Pour en revenir à cette légèreté ou cette lumière à mettre dans l’obscurité lors des moments plus difficiles, le Baie-Comois rappelle que de s’apitoyer sur soi lors des coups durs de la vie ne règle rien, bien au contraire. En clown, il espère parvenir à apporter un peu de luminosité.

En émergence pour répondre à des besoins

Bien qu’ils soient surtout concentrés dans la région de Montréal et de Québec, les clowns sont en émergence dans la province et principalement pour leur approche thérapeutique, observe celui qui est vraisemblablement le seul clown professionnel de la Côte-Nord, Fabrice Labrie.

Fabrice Labrie, qui travaille au quotidien auprès d’une clientèle en santé mentale, voit de belles opportunités pour l’approche thérapeutique des clowns.
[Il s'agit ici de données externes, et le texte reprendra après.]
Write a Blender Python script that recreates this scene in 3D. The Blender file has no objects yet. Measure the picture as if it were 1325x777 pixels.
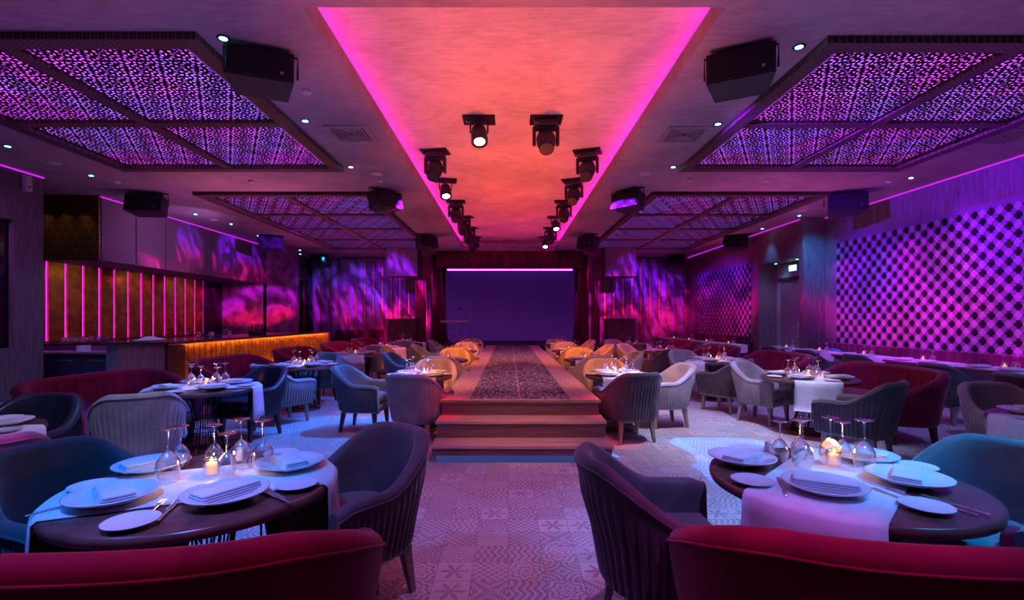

« Tu vois la Caravane Philanthrope. Ils font du clown humanitaire, du clown relationnel. En Estrie, t’as l’école Brimbalante qui est née (au printemps 2022) », cite en exemple le Baie-Comois. Quant à la Fondation Dr Clown, elle existe depuis 2002 dans le but d’apporter de la joie aux personnes vulnérables.

Fabrice Labrie croit que la présence plus soutenue de clowns permet de répondre à des besoins. « Je pense qu’il y a un besoin de s’ouvrir, de passer des moments le fun, de juste évacuer tout le négatif qu’on a eu pendant la pandémie et qu’on retrouve encore. Un besoin de se retrouver et de se regarder et je pense que l’art clownesque peut permettre de recommencer à se regarder », souligne l’homme, en parlant d’une manière thérapeutique « de te rencontrer toi ».

C’est tout un art de réussir à toucher les gens tout en faisant rire. Le clown exprime des émotions, comme la colère ou la honte, mais dans intensité qui peut varier énormément sur une échelle de 10. « C’est très difficile d’obtenir une compassion, une vulnérabilité, tout en faisant rire », raconte Fabrice Labrie, pour qui le nez de clown, le plus petit masque du monde, précise-t-il, vient avec une grande responsabilité.

Il se souvient de témoignages très intimes reçus d’enfants. « Il y a quelque chose qui amène de la confiance. C’est une responsabilité, c’est une grande responsabilité et il faut être prêt à la prendre », conclut-il.